Sleater-Kinney, St. Vincent and Miranda July Flirt With the Void on ‘Hurry On Home’
Music

Sleater-Kinney, St. Vincent and Miranda July Flirt With the Void on ‘Hurry On Home’

There is nothing I crave more than powerful women making art about their ugliest and most honest thoughts, feelings and selves, and there's nothing Sleater-Kinney, St. Vincent and Miranda July love more than exploring the intricacies of the female void! A perfect match. Sleater Kinney's new Annie Clark-produced new single, released today alongside an iPhone text message-based music video directed by Miranda July, is a win-win for everyone.

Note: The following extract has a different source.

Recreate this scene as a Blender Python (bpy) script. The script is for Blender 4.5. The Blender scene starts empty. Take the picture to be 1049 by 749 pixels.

Carrie Brownstein, Corin Tucker and Janet Weiss conjure up the phantom self that all women fear lurks inside them: a parody of an existentially tragic, abject 'Modern Woman', triple-texting a love interest about if they're coming over. The takes place entirely within the screen of July's iPhone — a nod to how the feminized medium of text messages have become a vibrant medium for exploring 21st century female experiences (in the tradition of the fictional epistolary manifesto of Chris Kraus' I Love Dick). July stars as the narrator and Carrie Brownstein, the neglectful lover. She stalks Carrie's Instagram and frantically spams her (with the song's lyrics), pausing only to do a YouTube workout routine (after being horrified by her reflection in the selfie camera), and lick her wounds with a reading from a Tarot app.

However, while the visual is winking, "Hurry On Home" shows this familiar character with dignity and empathy, linking her pathos to a violent cycle of anger, shame, self-loathing and anxiety. In between begging her lover to come back, Brownstein sings about wanting to be disconnected from her bones and skin, directing her anger inward and outward at the world who makes women feel like this: "You know I'm unfuckable/ Unloveable/ Unlistenable/ Unwatchable." This emotional whiplash between abjection and empowerment is the lot of any sentient woman navigating her place in culture and politics in 2019.

The song has all the acrid, sinister punch of No Cities, with a newly high-res sound full of furious guitars and manic synths — reminiscent of another brilliant, personal-political feminist record released this year, Cherry Glazerr's Stuffed & Ready. Basically, it's Sleater-Kinney doing what they do best: painting the complex vectors of female characters and searing those stories into your body and brain, with more pixels than ever thanks to St. Vincent and July's visual.

"We're always mixing the personal and the political but on this record, despite obviously thinking so much about politics, we were really thinking about the person — ourselves or versions of ourselves or iterations of depression or loneliness — in the middle of the chaos" Brownstein explains in a press release.

"Hurry On Home" is the first single off Sleater-Kinney's follow up to 2015's No Cities To Live, which followed their nine-year hiatus. We don't have a release date, but we do have what appears to be the album art, below, as well as gorgeous, BDSM-vibes body horror single art, above. Stereogum discovered on Reddit's indieheads forum that its called The Center Won't Hold and is fully produced by St. Vincent, who we've known to be collaborating with Brownstein since January, thanks to some cute studio BTS. Brownstein and St. Vincent are also releasing a comedy music film, later this year.